I have faced a problem and need some help/suggestions.
I want to measure the pin impedance of RF IC (wifi chip) at point A (see below pic). The problem is a RF IC, Low-pass filter and ESD protections under the RF shielding and I have not access inside of shielding.
Below is simplified circuit.
Is there a way to measure the pin impedance of the RF chip? TDR? or anything else?
Thanks a lot for help.
 

In a finished circuit I think it is not possible to measure the IC pin impedance alone. As your IC in the schematic is capacitance-coupled to point A, you can cut the line or remove the capacitor to get directly to point A. Take care DC voltage is not present before you connect any impedance-measuring device to point A.
IC manufacturers usually give the IC pin parameters in data sheets, so designers can match IC pin impedance with connected circuits.
 
thanks for reply.
Yes, you right in the datasheet already mentioned input impedance. But in my case, the output power at antenna is low ~ 3-4 dBm than expected. I able to control (change) transmission power but I have some concern that ESD protection circuit or shunt cap inside of RF IC is damaged and made some impedance mismatching which will reflect transmission power from pin back to IC (the chip getting very hot when enabling that pin transmission).
Just wondering is a way to identify pin shorted?
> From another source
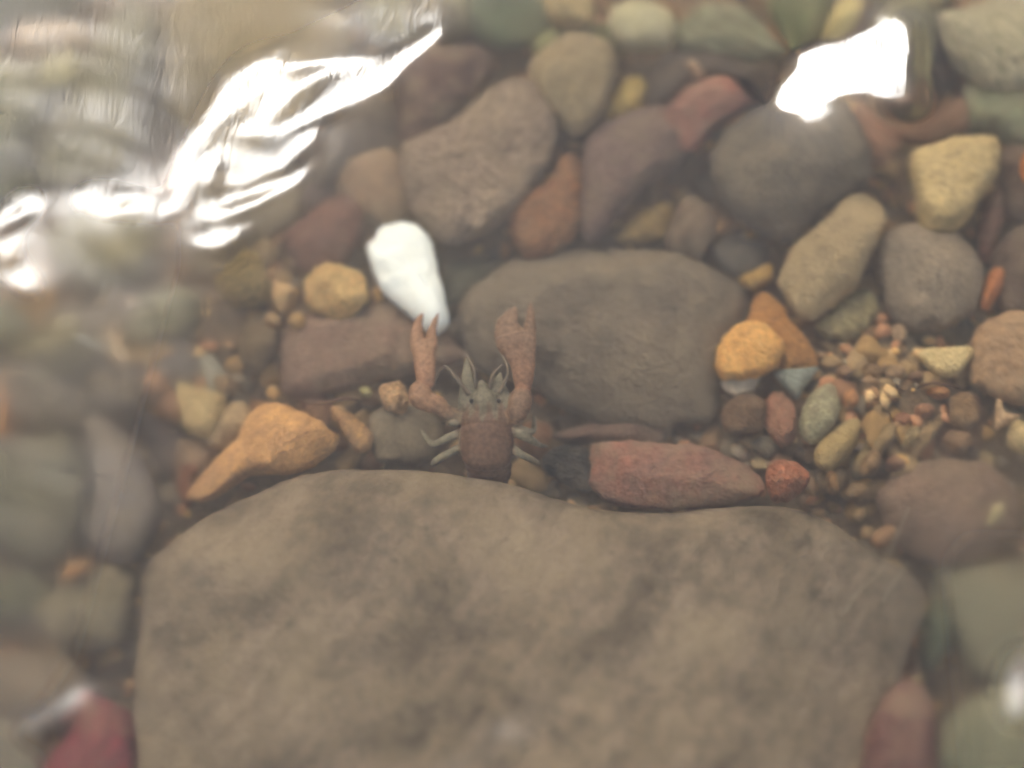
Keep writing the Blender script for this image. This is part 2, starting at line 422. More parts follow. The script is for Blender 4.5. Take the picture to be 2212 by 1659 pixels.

Or do some measurement and compare with good pin and see any differences (in my wifi IC there is identical pin for same frequency band but for 2nd antenna).
 

Another possible solution..
If you know the components' values and part numbers, you can build the same circuit on a seperate PCB and measure it standalone.
Then measure the input impedance of the circuit at the antenna input after that extract the s-parameters of the first copied circuit from these second measured s-parameters.
OK, it's not a very straightforward method but it's worth to try..
 

I think BigBoss is right but troubleshooting is always tough with RF modules with ICs. I would try to get a healthy receiver block to confirm the first suspect is damaged or not, by transmission testing.
I also wonder why the genius circuit designer located the EMC protection device AFTER the LNA?! EMC protection should protect just the sensitive LNA, otherwise it serves nothing.